We have not previously set rules other than the door being open. We did not have this problem with the first boyfriend. Unfortunately, she has a mixed bag of freedom. I am divorced and when she is with me she has rules, chores and goes out some with friends and their parents. When she is with her dad, however, she has much more freedom. He seems to let her do whatever she wants to do. Since that is every other weekend, it's difficult to know what's going on when she's with him.

She has not been a bad kid at all. She makes good grades and her friends' parents think she's a great kid. I just don't want her to end up pregnant (like I did.) I'm hoping to strike the right balance between discipline and love.
Hello Emma,

Since you have found her 'making out' you can assume the the teenaege hormones have kicked in and she's decided that she likes boys and wants to be around them. No one can tell you how to raise your children (unfortunately we don't get a handbook) but you have to decide on what you think is appropriate for her age for the next 6 years (and beyond sometimes, lol) What I'm going to tell you is my opinion. My daughter is 17, and I also raised 3 sisters. If you decide you want a second opinion, just let me know ok?

Take out a sheet of paper and decide what you are willing to allow her to do, and what you are not willing to allow her to do, for example

No boys in her room, even if you are home. She lost that privledge because of what's happened this past time. If he wants to come over the house, thats fine, but it must be when you are home and in the general living areas.

I would tell her that since you caught her making out, that you cannot trust her to be alone with a boy right now, and that you've lost some trust in her.
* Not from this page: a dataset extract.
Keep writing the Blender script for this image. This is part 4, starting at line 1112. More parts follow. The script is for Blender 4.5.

Over the next few months she will have the ability to gain back that trust by listening and following rules. If she gains back trust, then she may be given other freedoms.

I personally do not allow boys in my daughters room, even at 17. She can have some girlfriends over in her room, but not random, and/or different girls all the time. A few close friends.
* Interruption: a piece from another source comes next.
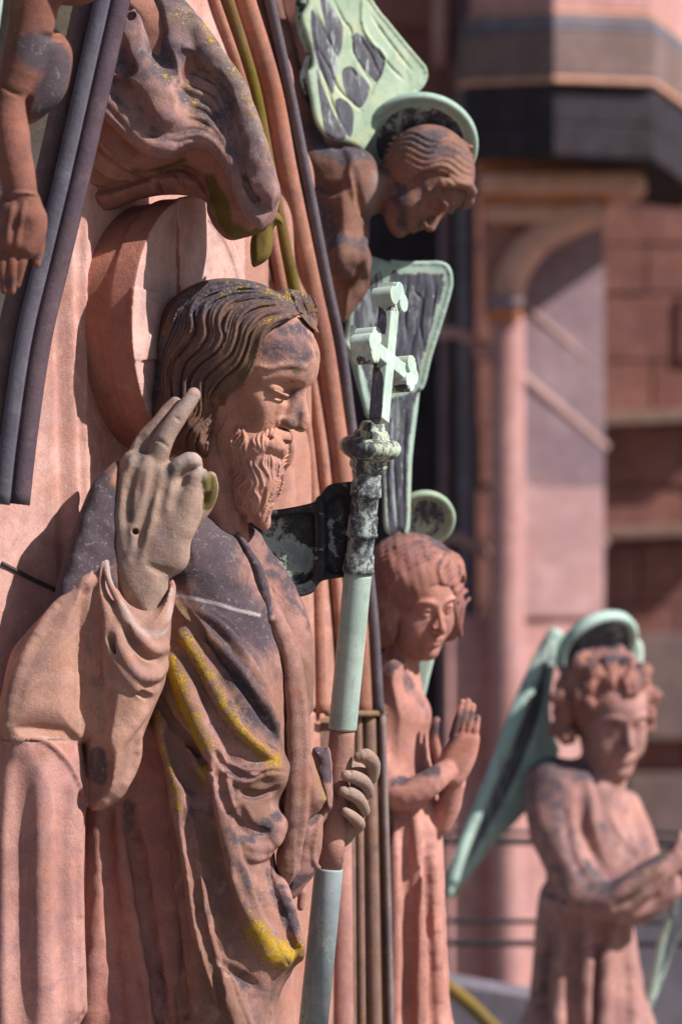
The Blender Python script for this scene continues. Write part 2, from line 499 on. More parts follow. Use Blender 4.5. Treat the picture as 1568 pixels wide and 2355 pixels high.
    lm = mathn(nt, 'MULTIPLY', ramp(nt, la, 0.42, 0.60), ramp(nt, lf, 0.02, 0.2))
    col = mixc(nt, lm, col, mixc(nt, ramp(nt, mid, 0.35, 0.65), lich, tuple(x*0.62 for x in lich[:2])+(0.02,)))
    # grey crustose lichen among the soot and the yellow
    gl = mathn(nt, 'MULTIPLY', ramp(nt, noise(nt, V, 75, 6, 0.8), 0.56, 0.63), ramp(nt, mathn(nt, 'ADD', mathn(nt, 'MULTIPLY', sm, 0.8), lf), 0.25, 0.9))
    col = mixc(nt, mathn(nt, 'MULTIPLY', gl, 0.42), col, (0.34, 0.32, 0.31))
    # grain
    col = mixc(nt, 0.30, col, mixc(nt, ramp(nt, fine, 0.3, 0.7), (0.25, 0.25, 0.25), (0.78, 0.78, 0.78)), 'OVERLAY')
    nt.links.new(col, bs.inputs['Base Color'])
    bs.inputs['Roughness'].default_value = 0.88; bs.inputs['Specular IOR Level'].default_value = 0.25
    b = nt.nodes.new('ShaderNodeBump'); b.inputs['Strength'].default_value = 0.5*grain; b.inputs['Distance'].default_value = 0.003
    h = mathn(nt, 'ADD', mathn(nt, 'MULTIPLY', fine, 0.7), mathn(nt, 'MULTIPLY', noise(nt, V, 70, 6, 0.7), 1.6))
    h = mathn(nt, 'ADD', h, mathn(nt, 'MULTIPLY', lm, 0.8))
    if tool:
        w = nt.nodes.new('ShaderNodeTexWave'); w.wave_type = 'BANDS'; w.bands_direction = 'Z'
        w.inputs['Scale'].default_value = 26; w.inputs['Distortion'].default_value = 2.5; w.inputs['Detail'].default_value = 2
        nt.links.new(V, w.inputs['Vector']); h = mathn(nt, 'ADD', h, mathn(nt, 'MULTIPLY', w.outputs['Fac'], tool))
    nt.links.new(h, b.inputs['Height']); nt.links.new(b.outputs[0], bs.inputs['Normal'])
    return m
def copper(name, green=(0.36, 0.60, 0.47), dark=(0.035, 0.036, 0.05), bias=0.0, yellow=0.3, streak=True, edge=0.04, pale=(0.56, 0.72, 0.66), sc=1.0, hasattr_=True, rough=0.62, run=0.0):
    """verdigris over dark patina; attribute 'dark' pulls towards the dark metal tone, 'pale' to clean pale green"""
    m, nt, bs = new_mat(name); tc = nt.nodes.new('ShaderNodeTexCoord'); V = tc.outputs['Object']
    Vs = mapping(nt, V, (1.0, 1.0, 0.28)) if streak else V
    n1 = noise(nt, Vs, 16*sc, 6, 0.68, 0.5); n2 = noise(nt, V, 90*sc, 4, 0.7); n3 = noise(nt, V, 6*sc, 4, 0.6, 0.8)
    f = mathn(nt, 'ADD', mathn(nt, 'MULTIPLY', mathn(nt, 'SUBTRACT', n1, 0.5), 1.5), mathn(nt, 'MULTIPLY', mathn(nt, 'SUBTRACT', n2, 0.5), 0.5))
    f = mathn(nt, 'ADD', f, bias)
    if hasattr_:
        f = mathn(nt, 'ADD', f, mathn(nt, 'MULTIPLY', attr(nt, 'dark'), 1.0))
        f = mathn(nt, 'SUBTRACT', f, mathn(nt, 'MULTIPLY', attr(nt, 'pale'), 1.0))
    dm = ramp(nt, f, 0.30-edge, 0.30+edge)
    g = mixc(nt, ramp(nt, n3, 0.35, 0.65), green, pale)
    g = mixc(nt, mathn(nt, 'MULTIPLY', ramp(nt, noise(nt, V, 11*sc, 4, 0.6), 0.5, 0.7), yellow), g, (0.50, 0.46, 0.20))
    g = mixc(nt, mathn(nt, 'MULTIPLY', ramp(nt, noise(nt, Vs, 28*sc, 5, 0.7, 0.8), 0.52, 0.72), 0.45), g, tuple(x*0.5 for x in green))
    halo = ramp(nt, f, 0.12, 0.30)
    g = mixc(nt, mathn(nt, 'MULTIPLY', halo, 0.35), g, (0.62, 0.68, 0.52))
    d2 = mixc(nt, ramp(nt, noise(nt, Vs, 40*sc, 5, 0.7), 0.45, 0.75), dark, tuple(min(1, x*2.6+0.03) for x in dark))
    if run: d2 = mixc(nt, mathn(nt, 'MULTIPLY', ramp(nt, noise(nt, mapping(nt, V, (1.0, 1.0, 0.16)), 34*sc, 5, 0.7, 0.4), 0.54, 0.64), run), d2, (0.42, 0.47, 0.48))
    spots = ramp(nt, noise(nt, V, 150*sc, 2, 0.5), 0.68, 0.72)
    g = mixc(nt, mathn(nt, 'MULTIPLY', spots, 0.75), g, (0.05, 0.05, 0.05))
    col = mixc(nt, dm, g, d2)
    nt.links.new(col, bs.inputs['Base Color'])
    bs.inputs['Roughness'].default_value = rough; bs.inputs['Specular IOR Level'].default_value = 0.4
    b = nt.nodes.new('ShaderNodeBump'); b.inputs['Strength'].default_value = 0.4; b.inputs['Distance'].default_value = 0.002
    nt.links.new(mathn(nt, 'SUBTRACT', mathn(nt, 'MULTIPLY', n2, 1.0), mathn(nt, 'MULTIPLY', dm, 0.9)), b.inputs['Height']); nt.links.new(b.outputs[0], bs.inputs['Normal'])
    return m
def plain(name, col, rough=0.6, sc=20, var=0.3, metal=0.0):
    m, nt, bs = new_mat(name); tc = nt.nodes.new('ShaderNodeTexCoord'); V = tc.outputs['Object']
    c = mixc(nt, ramp(nt, noise(nt, V, sc, 5, 0.65), 0.3, 0.7), tuple(x*(1-var) for x in col), tuple(min(1, x*(1+var)) for x in col))
    nt.links.new(c, bs.inputs['Base Color']); bs.inputs['Roughness'].default_value = rough; bs.inputs['Metallic'].default_value = metal
    return m
PINK = (0.46, 0.225, 0.175); SALMON = (0.52, 0.25, 0.175); ROSE = (0.40, 0.20, 0.175); DUSK = (0.30, 0.165, 0.155)
M_face = stone('face_sandstone', (0.35, 0.175, 0.13), (0.46, 0.24, 0.18), 0.0, 0.25)
M_hair = stone('hair_sandstone', (0.12, 0.066, 0.05), (0.22, 0.12, 0.08), 0.55, 0.45, up_lich=0.25, dens=0.8)
M_hand = stone('hand_sandstone', (0.27, 0.185, 0.15), (0.36, 0.245, 0.195), 0.25, 0.45, sootc=(0.10, 0.092, 0.085))
M_sleeve = stone('sleeve_sandstone', (0.30, 0.165, 0.13), (0.40, 0.22, 0.165), 0.0, 0.3, sootc=(0.09, 0.065, 0.065))
M_robe = stone('robe_sandstone', (0.21, 0.112, 0.082), (0.34, 0.18, 0.155), 0.7, 0.65, sootc=(0.06, 0.047, 0.062))
M_tunic = stone('tunic_sandstone', (0.33, 0.165, 0.14), (0.43, 0.225, 0.195), 0.1, 0.25)
M_wall = stone('wall_sandstone', (0.45, 0.235, 0.195), (0.58, 0.35, 0.31), 0.0, 0.15, veil_amt=0.35, grain=0.8)
M_halo = stone('halo_sandstone', (0.46, 0.28, 0.25), (0.55, 0.35, 0.31), 0.05, 0.06)
M_rim = stone('rim_sandstone', (0.32, 0.135, 0.10), (0.40, 0.17, 0.125), 0.1, 0.15)
M_canopy = stone('canopy_sandstone', (0.25, 0.15, 0.15), (0.36, 0.20, 0.17), 0.6, 0.6, sootc=(0.075, 0.065, 0.085), up_lich=0.45, dens=0.85)
M_mould = stone('moulding_sandstone', (0.27, 0.12, 0.085), (0.37, 0.17, 0.12), 0.05, 0.35)
M_wall_dim = stone('dim_wall_sandstone', (0.34, 0.165, 0.125), (0.42, 0.22, 0.17), 0.0, 0.2)  # darker copy of the wall stone; dimmer light put into its colour
M_mould_d = stone('dark_moulding_sandstone', (0.13, 0.085, 0.085), (0.19, 0.12, 0.11), 0.3, 0.4)
M_mould_o = stone('mossy_moulding_sandstone', (0.17, 0.10, 0.055), (0.20, 0.12, 0.07), 0.3, 0.3)
M_shaft = stone('column_sandstone', (0.17, 0.10, 0.075), (0.24, 0.145, 0.11), 0.1, 0.4, tool=0.1)
M_ang1 = stone('bronzed_sandstone', (0.135, 0.072, 0.055), (0.22, 0.11, 0.078), 0.6, 0.6)
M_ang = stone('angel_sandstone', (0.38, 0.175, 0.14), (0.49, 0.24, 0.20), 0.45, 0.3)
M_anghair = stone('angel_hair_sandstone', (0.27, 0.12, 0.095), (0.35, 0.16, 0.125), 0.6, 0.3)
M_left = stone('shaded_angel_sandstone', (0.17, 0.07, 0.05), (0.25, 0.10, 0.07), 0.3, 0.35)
M_lmould = stone('slate_moulding_sandstone', (0.10, 0.085, 0.10), (0.14, 0.12, 0.14), 0.3, 0.4)
C_cross = copper('cross_verdigris', bias=0.03, edge=0.07, yellow=0.2, sc=1.5, green=(0.32, 0.42, 0.37), pale=(0.46, 0.55, 0.51))
C_knob = copper('knob_verdigris', bias=0.34, sc=2.2, edge=0.14, yellow=0.5, green=(0.34, 0.42, 0.28), pale=(0.42, 0.50, 0.40))
C_ring = copper('ring_patina', bias=0.36, yellow=0.2, streak=False, pale=(0.27, 0.34, 0.34), green=(0.24, 0.33, 0.29), edge=0.16, sc=2.4)
C_pipe = copper('pipe_verdigris', bias=-0.06, edge=0.10, yellow=0.12, sc=1.6, green=(0.27, 0.355, 0.31), pale=(0.36, 0.44, 0.40))
C_steel = copper('grey_pipe', green=(0.20, 0.24, 0.26), pale=(0.27, 0.31, 0.33), dark=(0.06, 0.06, 0.07), sc=1.5, bias=0.05, yellow=0.0, edge=0.05)
C_wing = copper('wing_verdigris', bias=-0.02, run=0.7, yellow=0.5, sc=1.3, green=(0.26, 0.35, 0.25), pale=(0.36, 0.44, 0.33), dark=(0.05, 0.05, 0.065), edge=0.08)
C_wing2 = copper('wing_mint_verdigris', bias=0.0, run=0.55, yellow=0.3, sc=1.3, green=(0.25, 0.36, 0.31), pale=(0.35, 0.46, 0.41), dark=(0.05, 0.052, 0.07), edge=0.1)
C_wing3 = copper('far_wing_verdigris', bias=0.16, run=0.3, yellow=0.2, sc=0.9, green=(0.28, 0.42, 0.37), pale=(0.42, 0.55, 0.50), dark=(0.07, 0.075, 0.09), edge=0.12)
M_ang3 = stone('mauve_angel_sandstone', (0.33, 0.17, 0.15), (0.43, 0.235, 0.205), 0.5, 0.5, veil_amt=0.8)
C_box = copper('bracket_patina', green=(0.15, 0.20, 0.21), pale=(0.24, 0.30, 0.32), dark=(0.012, 0.013, 0.017), bias=0.55, yellow=0.1, streak=False, edge=0.10)
M_iron = plain('dark_iron', (0.02, 0.02, 0.024), 0.5)
# ------------------------------------------------------------------ zoom-window readings -> photo px
def zc(pts, ox, oy, s): return [(ox+p[0]*s, oy+p[1]*s)+tuple(p[2:]) for p in pts]
Z3 = lambda pts: zc(pts, 294, 627.2, 0.3125)
Z4 = lambda pts: zc(pts, 235.2, 862.4, 0.2663)
Z6 = lambda pts: zc(pts, 0, 1225, 0.5)
ZB = lambda pts: zc(pts, 470.4, 940.8, 0.1625)
def guides(gs, per, n=26):
    """strands between guide curves"""
    G = [cr(g, n=n, step=4) for g in gs]; out = []
    for i in range(len(G)-1):
        for j in range(per): out.append(G[i]*(1-j/per)+G[i+1]*(j/per))
    out.append(G[-1]); return out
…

I don't allow her to have a computer in her room, we keep in in the family area, and she's only allowed 2 hrs a day during the week and 3 hrs a day on the weekend. This is to keep her out of trouble on the computer as well as force her to have other interests.

What are your thoughts and rules about what you will and will allow her to do? If you say she can't go on dates (with a boy, alone) till she is 16, that's not unthinkable. If you say she has to be under adult supervision anytime she is with a boy, that's fine too. Remember, you make the rules, not the child. There's a great book out called "Parenting isn't for Cowards" and it tells you that you have to make the hard decisions, and that your child is not always going to like you or the decisions. They may not understand or want to understand why you make your decisions, but as our parents told us "you will when you get older".

You might want to talk to the dad, if you have a good rapport with him and let him know that you caught them making out, and that both of you will need to keep a closer eye on her, just so she doesn't get into trouble. If her dad will not communicate with you, then the trust you and her have will be even more important.

If you haven't had the sex talk with her, now is a good time to sit her down and go over fact, sit her down is the wrong term, you should be relaxed, either in the car (turn off the radio) or laying across her bed and just bringing up different subjects

Are any of your friends having sex
are they pressuring you to do it?
Do you think you want to wait
what do you think is a good age for someone to have sex
do you want kids
do you want to get married
what do you like/dislike about boys
what do you like or dislike about the girls you know
do you have any questions about sex
is there anything you want to ask me about it

Most parents think that the sex talk is a one time thing, but it should be something that is an ongoing conversation. Maybe not as detailed each time, or every time, but at least every 6 months the conversation should be brought up and she should know that she can talk to you and you wont judge her and you will try to be understanding and of course help her in any way you can.

I welcome your thoughts, let me know if you want to talk more.